Using Dropbox: Security Issues for Attorneys

Dropbox, an online cloud computing tool, makes it easy for attorneys to instantly share large computer files with clients, experts and opposing counsel. Yet Dropbox also has a dubious privacy policy that raises security concerns for attorneys who are transferring highly sensitive or confidential information.

To help raise awareness among Portland lawyers of the potential pitfalls of using this increasingly popular web tool, personal injury attorney Charley Gee has published an article about Dropbox in the recent Multnomah Bar Association newsletter.

“Dropbox and other cloud computing solutions can provide law offices with tools to manage and transfer large amounts of information painlessly,” Gee states. “However, this emerging technology requires lawyers to be mindful of the risks involved and to use common sense and diligence in protecting client information.”

In order to protect themselves when using Dropbox or similar tools, there are a few security measures attorneys can take, he adds:

Use common sense.
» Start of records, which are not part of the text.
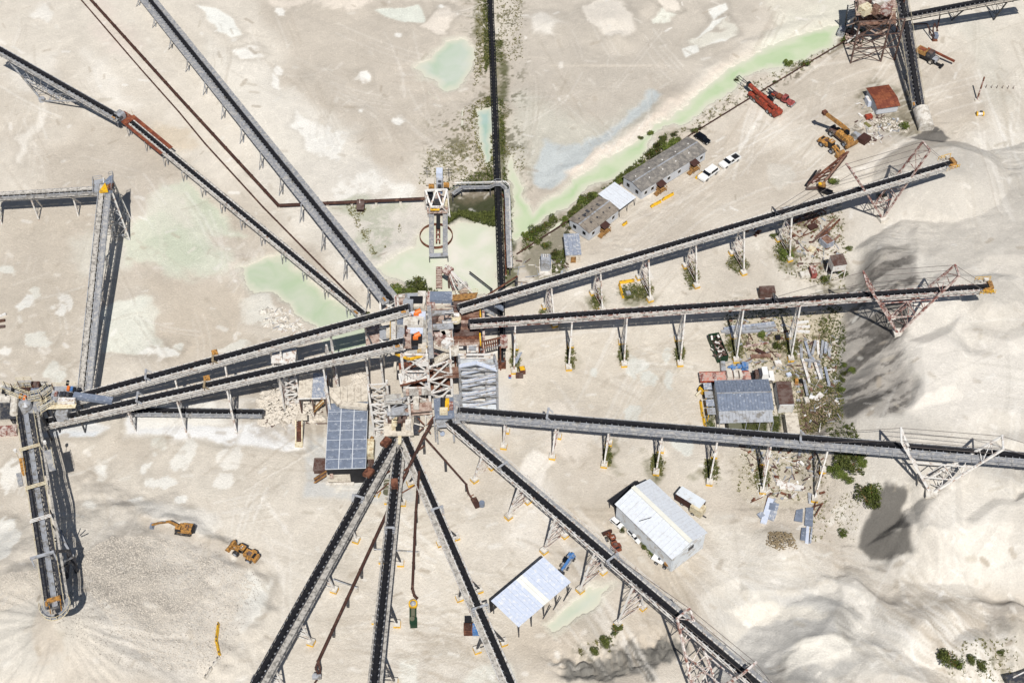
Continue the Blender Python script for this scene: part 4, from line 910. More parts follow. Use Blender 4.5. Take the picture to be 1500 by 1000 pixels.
for k, o in ((-1, -2.6), (1, 3.0)):
    p = q+s*o-d*2.6-u*.3; MB().beam(p, p+Z*2.4, .1).build('lamp_post', 'cream', t); MB().tube(p+Z*2.3, p+Z*2.9, .32, 8).build('lamp', 'white', t)
for f in (.43, .6, .22):
    p = A+d*BL*f; mb = MB()
    for k in (-1, 1): mb.beam(p+s*k*1.9-u*.2, p+s*k*1.9+Z*1.5, .12)
    for o in (-.35, .0, .35): mb.beam(p-s*1.95+d*o+Z*1.5, p+s*1.95+d*o+Z*1.5, .16, .1)
    mb.build('crossover_step', 'cream' if f != .6 else 'white', t)
# bracing tower under the boom, with wheels on the ring track
fo = [G(112, 838), G(98, 846)]
P0 = A+d*BL*.52; P1 = A+d*BL*.79; top = U(101, 806, 13.0); tp2 = U(108, 815, 11.0)
mb = MB()
for a, b in ((P0+s*1.4-u*1.4, top), (P0+s*1.4-u*1.4, tp2), (P0+d*4+s*1.4-u*1.4, top), (P1+s*1.4-u*1.4, tp2)): mb.beam(a, b, .28)
mb.build('outrigger_strut', 'galv', t)
MB().beam(P1-s*2.7+u*1.9, P1+s*1.5+u*1.9, .45, .4).build('portal_beam', 'galv', t)
MB().beam(P1+s*1.5+u*1.9, top, .5, .45).build('portal_brace', 'dark', t)
for k in (-2.5, 1.4): MB().beam(P1+s*k-u*.6, P1+s*k+u*1.8, .25).build('portal_post', 'galv', t)
mb = MB()
for f in fo: mb.beam(f, top, .5)
mb.beam(fo[0], tp2, .5); mb.beam(fo[1], P1-u*1.5, .4); mb.beam(fo[0].lerp(top, .5), fo[1].lerp(P1, .5), .3)
mb.build('carriage_leg', 'dark', t)
cen = (P0+P1)/2+s*2.6-u*3
for i in range(7):
    a = R(100+26*i); MB().beam(cen+d*1.0*math.cos(a)+s*1.0*math.sin(a), cen+d*2.7*math.cos(a)+s*2.4*math.sin(a), .16).build('stair_tread', 'dark', t)

def D(parent, nm, pxs, z, m, th=.16): return MB().poly([U(a, b, z) for a, b in pxs], th).build(nm, m, parent)
def railing(parent, pxs, z, m='cream', h=1.1, closed=False):
    P_ = [U(a, b, z) for a, b in pxs]; P_ = P_+[P_[0]] if closed else P_
    mb = MB()
    for a, b in zip(P_, P_[1:]):
        n = max(1, int((b-a).length/1.6))
        for i in range(n+1): q = a.lerp(b, i/n); mb.beam(q, q+Z*h, .08)
        for k in (.5, 1): mb.beam(a+Z*h*k, b+Z*h*k, .08)
    return mb.build('handrail', m, parent, stuff=True)
def col(parent, p, m='white', w=.4, nm='column'):
    g = Vector((p.x, p.y, ground(p.x, p.y)-.3)); return MB().beam(g, p, w, w, Vector((0, 1, 0))).build(nm, m, parent)
def bay(parent, a0, b0, z0, z1, n, m='white', w=.22, x=True):
    # braced bay between two column lines at plan points a0, b0
    mb = MB()
    for i in range(n):
        za = z0+(z1-z0)*i/n; zb = z0+(z1-z0)*(i+1)/n
        a, b = Vector((a0.x, a0.y, za)), Vector((b0.x, b0.y, za)); c, e = Vector((a0.x, a0.y, zb)), Vector((b0.x, b0.y, zb))
        mb.beam(c, e, w)
        if x: mb.beam(a, e, w*.8); mb.beam(b, c, w*.8)
        else: mb.beam(*((a, e) if i % 2 else (b, c)), w*.8)
    return mb.build('bracing', m, parent)
def bx(parent, nm, px, py, z, size, m, rz=0.0):
    p = U(px, py, z); return MB().box(p, size, rz).build(nm, m, parent)

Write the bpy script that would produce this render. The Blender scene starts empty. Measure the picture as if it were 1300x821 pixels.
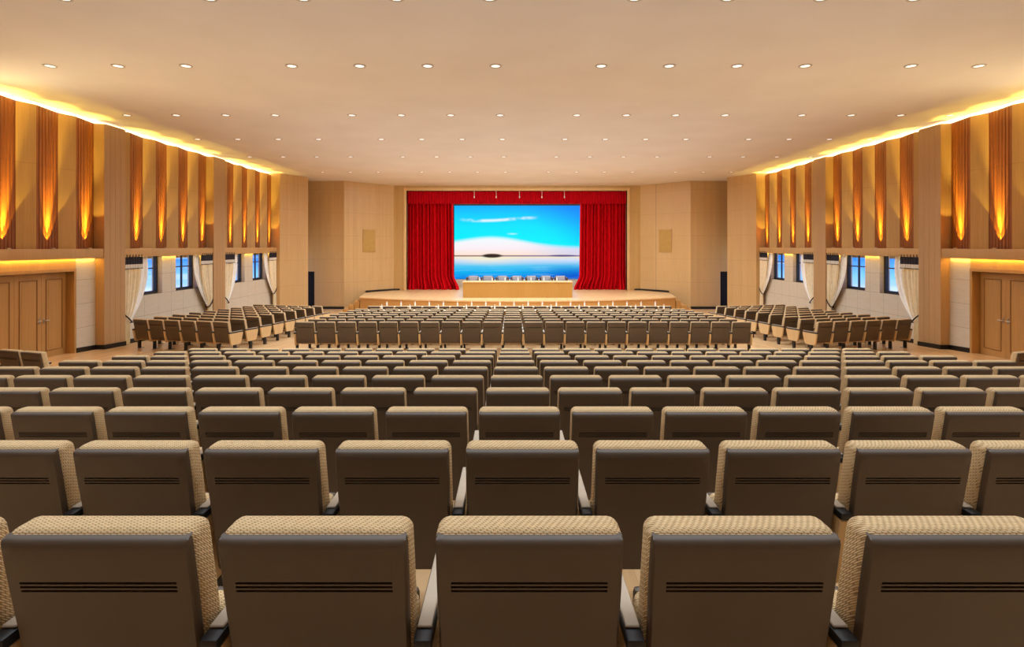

Extremely sensitive or confidential files may be better off sent via the postal service.

Use third-party encryption. By using an outside program to encrypt files sent via Dropbox, attorneys can add an extra layer of security to their data.

Password-protect files. By compressing data into a .zip file and adding password protection, lawyers can add some minimal protection, although not enough to stop a determined hacker.